Analyzing aerodynamic forces of coherent structures on the NACA0012 airfoil at low to moderate angles of attack

Abstract

We investigated the contributions of coherent structures to the aerodynamic forces exerted on a National Advisory Committee for Aeronautics 0012 (NACA0012) airfoil at angles of attack (AoA) of 5°, 10° and 15°. Utilizing Proper Orthogonal Decomposition (POD) in conjunction with vorticity force analysis, we assessed their contributions to lift and drag forces at a chord-based Reynolds number of 50,000. At the smallest $AoA$, the primary source of time-varying aerodynamic forces arises from the detachment of the spanwise vortex at the reattachment point.
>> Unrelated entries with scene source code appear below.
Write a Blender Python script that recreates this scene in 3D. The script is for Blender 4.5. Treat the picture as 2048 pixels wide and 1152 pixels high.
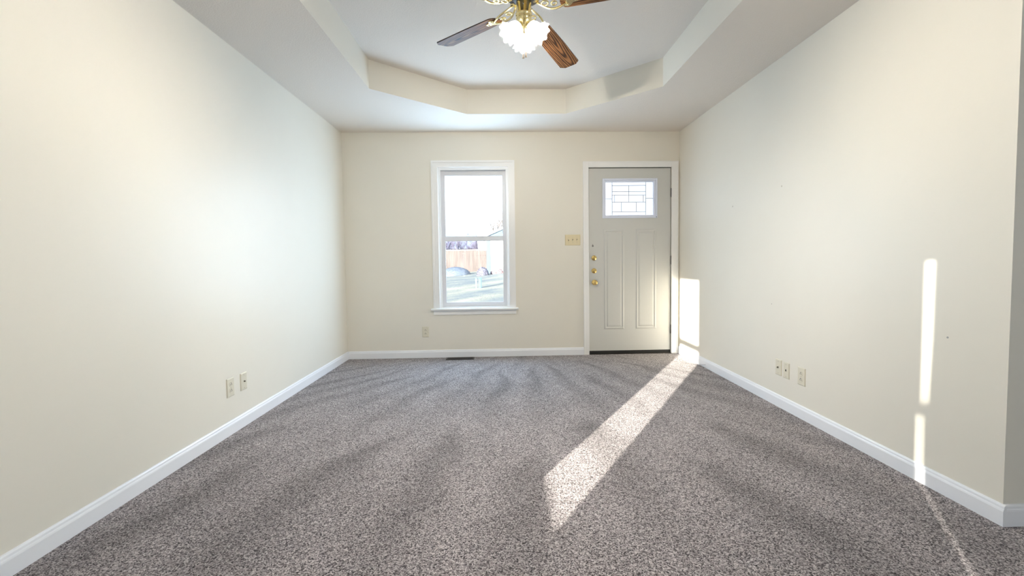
import bpy, bmesh, math, random
from mathutils import Vector, Matrix

for o in list(bpy.data.objects):
    bpy.data.objects.remove(o)
S = bpy.context.scene
COL = S.collection
rnd = random.Random(7)
PI = math.pi

# ------------------------------------------------------------------ camera
F_PX, CX, CY = 915.3, 1036.2, 562.7
PITCH, YAW, ROLL = 0.04745, 0.03129, 0.01226
CAM = Vector((0, 0, 1.0633))
cd = bpy.data.cameras.new('camera')
cam = bpy.data.objects.new('camera', cd)
COL.objects.link(cam)
cd.sensor_width = 36
cd.lens = 36 * F_PX / 2048
cd.shift_x = -(CX - 1024) / 2048
cd.shift_y = (CY - 576) / 2048
cd.clip_start = 0.02
cd.clip_end = 300


def cam_rows():
    cy, sy = math.cos(YAW), math.sin(YAW)
    ry = Matrix(((cy, -sy, 0), (sy, cy, 0), (0, 0, 1)))
    cp, sp = math.cos(PITCH), math.sin(PITCH)
    rp = Matrix(((1, 0, 0), (0, cp, -sp), (0, sp, cp)))
    cr, sr = math.cos(ROLL), math.sin(ROLL)
    rr = Matrix(((cr, 0, -sr), (0, 1, 0), (sr, 0, cr)))
    return rr @ rp @ ry


_r = cam_rows()
right, fwd, up = _r[0], _r[1], _r[2]
cam.matrix_world = Matrix(((right[0], up[0], -fwd[0], CAM[0]),
                           (right[1], up[1], -fwd[1], CAM[1]),
                           (right[2], up[2], -fwd[2], CAM[2]),
                           (0, 0, 0, 1)))
S.camera = cam

# ------------------------------------------------------------------ view
S.view_settings.view_transform = 'Standard'
S.view_settings.look = 'None'
S.view_settings.gamma = 1
S.view_settings.use_curve_mapping = False
S.view_settings.exposure = 0.07
S.cycles.max_bounces = 10
S.cycles.diffuse_bounces = 6
S.cycles.transparent_max_bounces = 16
S.cycles.sample_clamp_indirect = 8
S.cycles.caustics_reflective = False
S.cycles.caustics_refractive = False

# ------------------------------------------------------------------ sky
SKY = 2.5
w = bpy.data.worlds.new('sky')
S.world = w
w.use_nodes = True
nt = w.node_tree
bg = nt.nodes['Background']
tc = nt.nodes.new('ShaderNodeTexCoord')
sx = nt.nodes.new('ShaderNodeSeparateXYZ')
cr = nt.nodes.new('ShaderNodeValToRGB')
nt.links.new(tc.outputs['Generated'], sx.inputs[0])
nt.links.new(sx.outputs['Z'], cr.inputs[0])
nt.links.new(cr.outputs[0], bg.inputs['Color'])
cr.color_ramp.elements[0].position = 0.0
cr.color_ramp.elements[0].color = (0.92, 0.96, 1.0, 1)
cr.color_ramp.elements[1].position = 0.7
cr.color_ramp.elements[1].color = (0.50, 0.70, 1.0, 1)
bg.inputs['Strength'].default_value = SKY

# ------------------------------------------------------------------ sun
SUN_DIR = Vector((0.535, 0.845, -0.1665)).normalized()
sd = bpy.data.lights.new('sun', 'SUN')
sd.energy = 34
sd.angle = math.radians(0.3)
sd.color = (1.0, 0.92, 0.79)
sun = bpy.data.objects.new('sun', sd)
sun.rotation_euler = SUN_DIR.to_track_quat('-Z', 'Y').to_euler()
sun.location = (-8, -12, 6)
COL.objects.link(sun)


def window_fill_lamp(name, loc, direction, sx_, sy_, power, col=(0.80, 0.90, 1.0)):
    """area lamp added at a window opening to strengthen its daylight"""
    d = bpy.data.lights.new(name, 'AREA')
    d.shape = 'RECTANGLE'
    d.size, d.size_y = sx_, sy_
    d.energy = power
    d.color = col
    o = bpy.data.objects.new(name, d)
    o.location = loc
    o.rotation_euler = Vector(direction).to_track_quat('-Z', 'Z').to_euler()
    COL.objects.link(o)
    return o


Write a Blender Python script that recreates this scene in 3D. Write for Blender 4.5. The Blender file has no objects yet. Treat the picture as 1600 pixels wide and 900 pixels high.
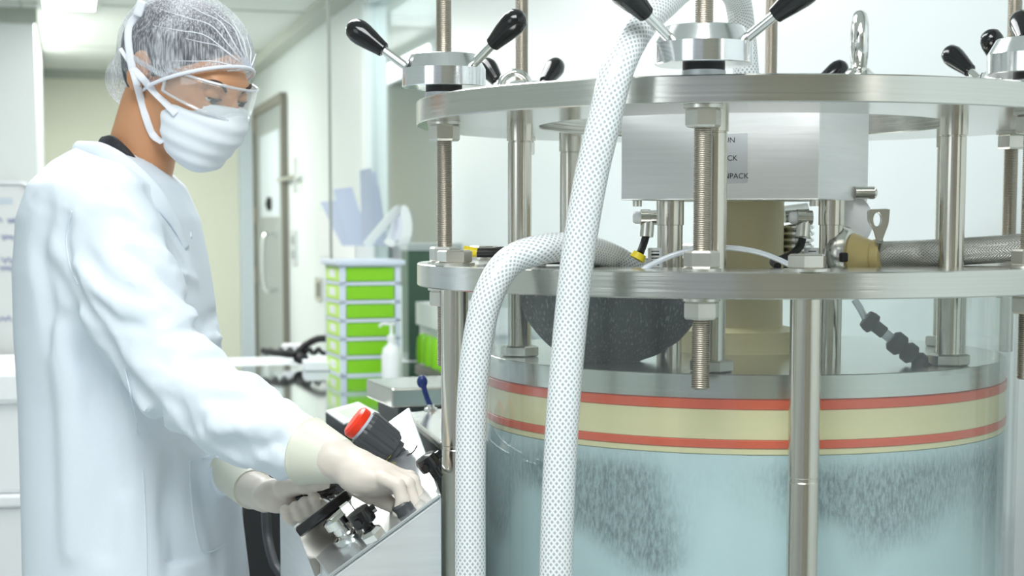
import bpy, math, random
import numpy as np
from mathutils import Vector, Matrix
random.seed(4)
S = bpy.context.scene
COL = S.collection
PI = math.pi

# ------------------------------------------------------------------ camera
F, PT, CY, CZ = 2471.0, 0.0877, 566.2, 1.45
cam_d = bpy.data.cameras.new('camera'); cam = bpy.data.objects.new('camera', cam_d); COL.objects.link(cam)
cam.location = (0, 0, CZ); cam.rotation_euler = (PI/2 - PT, 0, 0)
cam_d.sensor_width = 36; cam_d.lens = F/1600*36; cam_d.shift_y = (CY-450)/1600
cam_d.dof.use_dof = True; cam_d.dof.focus_distance = 2.0; cam_d.dof.aperture_fstop = 7.5
cam_d.clip_end = 60
S.camera = cam

def V(x, y, d):
    """point of the place seen at photo pixel x,y at depth d"""
    u = (CY-y)*d/F; X = (x-800)*d/F
    c, s = math.cos(PT), math.sin(PT)
    return Vector((X, d*c+u*s, CZ + u*c-d*s))
def Zat(y, dist):
    """height of a point at horizontal distance dist that shows at row y"""
    t = (CY-y)/F; c, s = math.cos(PT), math.sin(PT)
    return CZ + dist*(t*c-s)/(c+t*s)

# ------------------------------------------------------------------ world and light
w = bpy.data.worlds.new('world'); S.world = w; w.use_nodes = True
w.node_tree.nodes['Background'].inputs[0].default_value = (0.86, 0.95, 1.0, 1)
w.node_tree.nodes['Background'].inputs[1].default_value = 0.34
S.view_settings.view_transform = 'Standard'; S.view_settings.look = 'None'
S.view_settings.gamma = 1.0; S.view_settings.use_curve_mapping = False
S.view_settings.exposure = 0.30

AX = math.radians(15.6)
def R(a, b, z=0.0):
    """room coordinates: a to the right, b forward"""
    return Vector((a*math.cos(AX) - b*math.sin(AX), a*math.sin(AX) + b*math.cos(AX), z))
def area(name, p, sx, sy, power, target=None, col=(1, 1, 1)):
    l = bpy.data.lights.new(name, 'AREA'); l.shape = 'RECTANGLE'; l.size = sx; l.size_y = sy; l.energy = power; l.color = col
    o = bpy.data.objects.new(name, l); COL.objects.link(o); o.location = p
    if target is not None:
        o.rotation_euler = (Vector(target)-Vector(p)).to_track_quat('-Z', 'Y').to_euler()
    else:
        o.rotation_euler = (0, 0, AX)
    return o
CEIL = 2.75
area('ceiling_lamp_light', R(0.0, 0.6, CEIL-0.05), 1.2, 1.2, 46, col=(0.97, 0.99, 1.0))
area('ceiling_lamp_light', R(0.3, 3.6, CEIL-0.05), 0.6, 2.4, 35, col=(0.97, 0.99, 1.0))
area('ceiling_lamp_light', R(0.0, 7.2, CEIL-0.06), 0.6, 2.4, 46, col=(1.0, 0.99, 0.95))
area('ceiling_lamp_light', R(0.0, 11.5, CEIL-0.06), 0.6, 2.4, 60, col=(1.0, 0.99, 0.92))
area('side_fill_light', (-2.2, -0.6, 2.2), 1.4, 1.4, 9, target=(0.1, 2.2, 1.3), col=(0.9, 0.96, 1.0))  # unseen fill added from the front left; no window stands there
area('corridor_fill_light', R(2.05, 8.5, CEIL-.05), .4, 3, 30, col=(.95, 1, 1))  # added to brighten the corridor; no lamp hangs at this spot
area('side_fill_light', (1.9, 0.2, 2.0), 1.0, 1.4, 7, target=(0.4, 2.2, 1.3), col=(1.0, 0.95, 0.86))  # warm unseen fill added from the right, without any window

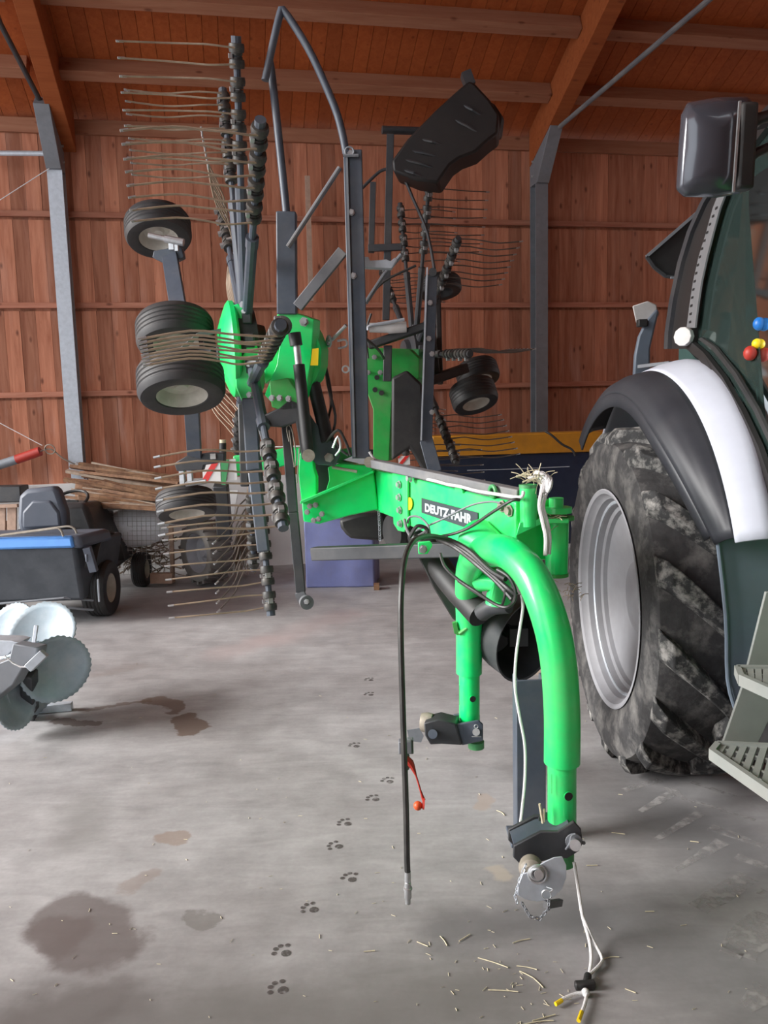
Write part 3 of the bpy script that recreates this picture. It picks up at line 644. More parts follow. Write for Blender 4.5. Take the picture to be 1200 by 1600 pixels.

In this case, the zeroth POD mode (mean flow) has the dominant contribution to the total force, with contributions from the first few non-zero POD modes being indistinct. As $AoA$ increases to 10°, the first POD mode corresponds to an apparent vortical structure located at the second half section of the chord. The clockwise rotation of this vortical structure leads to a strong re-entrant flow on the airfoil’s suction side, resulting in a positive drag contribution due to the intense shear near the boundary. The second POD mode in the case with $AoA=10^{\circ }$ corresponds to a trailing edge vortex (TEV), which counteracts the vortical structure of the first mode, leading to a decrease in drag force. The influence of TEV becomes more pronounced when $AoA$ increases further to 15°. However, it is found that the major contribution of the TEV to aerodynamic forces arises from its interaction with the leading edge vortex, rather than from its own resulting vorticity forces.